Perhaps it is because of federal rules, regulations, procurement policies
and whatnot, but in the federal sector, Microsoft's strategy, which many have
criticized as blurry if not over-hyped, becomes as clear as a cloudless day.
At a FedScoop Cloud Computing Shoot Out here on Dec. 8, Susie Adams,
Microsoft's CTO for the federal sector, and
Yousef Khalidi, a Microsoft distinguished engineer and member of the founding
team that created the core of Microsoft's Windows Azure cloud platform, helped
deliver some of that clarity.
In back-to-back conversations with eWEEK, Adams and Khalidi laid out the
Microsoft plan to deliver software across the "full spectrum," from
on-premises IT to the cloud—including private cloudlike environments—and to
take the lessons learned in doing so and parlay those back into the product and
services lines.
"We're taking our learnings from the process of building Azure and
putting that back into the Windows Server product and our other
technology," Khalidi said.
Moreover, "We fundamentally don't believe that private clouds are going
to go away," Adams said, noting that certain
agencies with sensitive information and workloads will never want to see that
stuff in a public cloud environment.
Although Windows Azure is a public cloud technology, "We have dedicated
offerings—dedicated clouds [if you will]," Adams
said. This consists of a dedicated network pipe, computing services that
Microsoft runs, and the customer "manages who gets access and we run it
for them."
This dedicated model has been around in the federal space for about two
years, Adams said. Meanwhile, Windows Azure has been
around as a technology preview for a year, "and we have several federal
customers using it in preview mode," she said.

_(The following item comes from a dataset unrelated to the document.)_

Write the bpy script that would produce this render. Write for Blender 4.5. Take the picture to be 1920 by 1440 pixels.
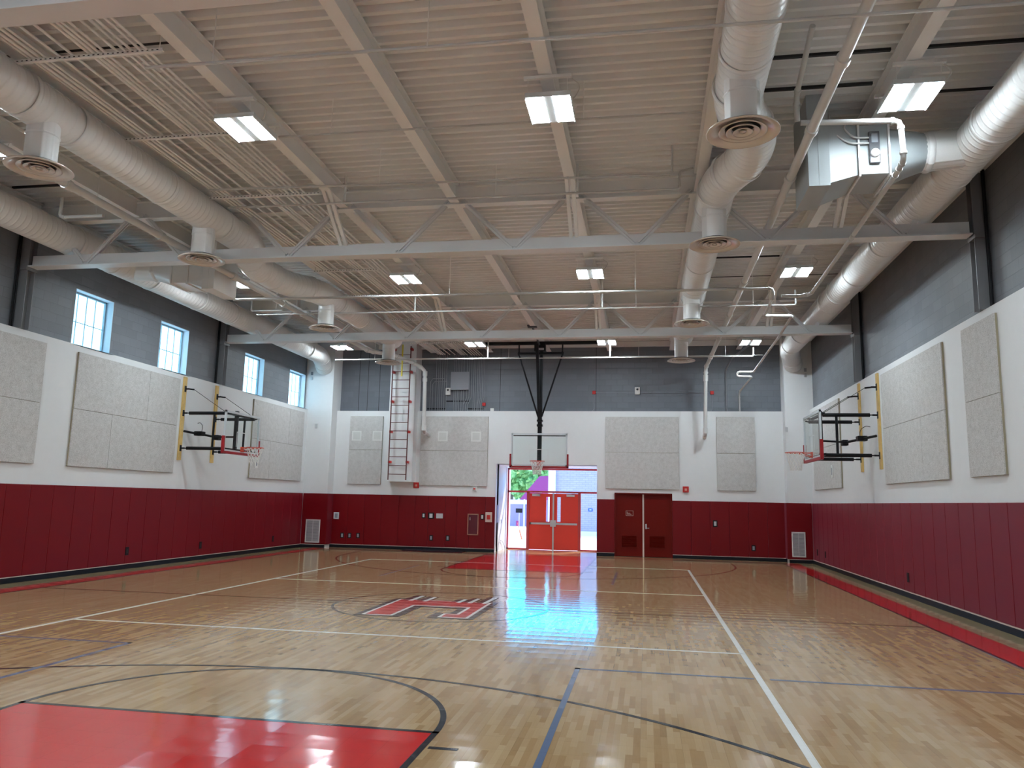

A Windows Azure appliance?
But what will Microsoft do to deliver Windows Azure for private cloud
environments?
"I can tell you what we won't be doing. We have not announced an Azure
appliance," Adams quipped. "We'll take the
learnings with the move to the cloud and include those changes in the products
we ship—so our customers and partners can do private cloud environments."
As examples of the "learnings" from the move to the cloud finding
their way into Microsoft products, Adams cited Exchange
and Windows Server.
"Exchange 2007 was not built from the ground up to be multitenant, but
after the lessons we learned in working in the cloud space, we looked at what
we should do with Exchange 2010 and we built it from the ground up to be multitenant.
And the same goes for SharePoint and all of our other platform products. And
with Windows Server we added another piece to this that allows it to be
elastic," she said, speaking of the AppFabric technology Microsoft
announced at its Professional Developers Conference in Los
Angeles in November.
Regarding the evolving programming model for the cloud, she said, "We're
trying to take it up a layer ... so developers can write their apps using PHP,
Python, Ruby, Java or whatever. That's really the value of platform as a service
and that's where Azure's value is. The government sees the value in traditional
infrastructure as a service and they see this as a way to add innovation."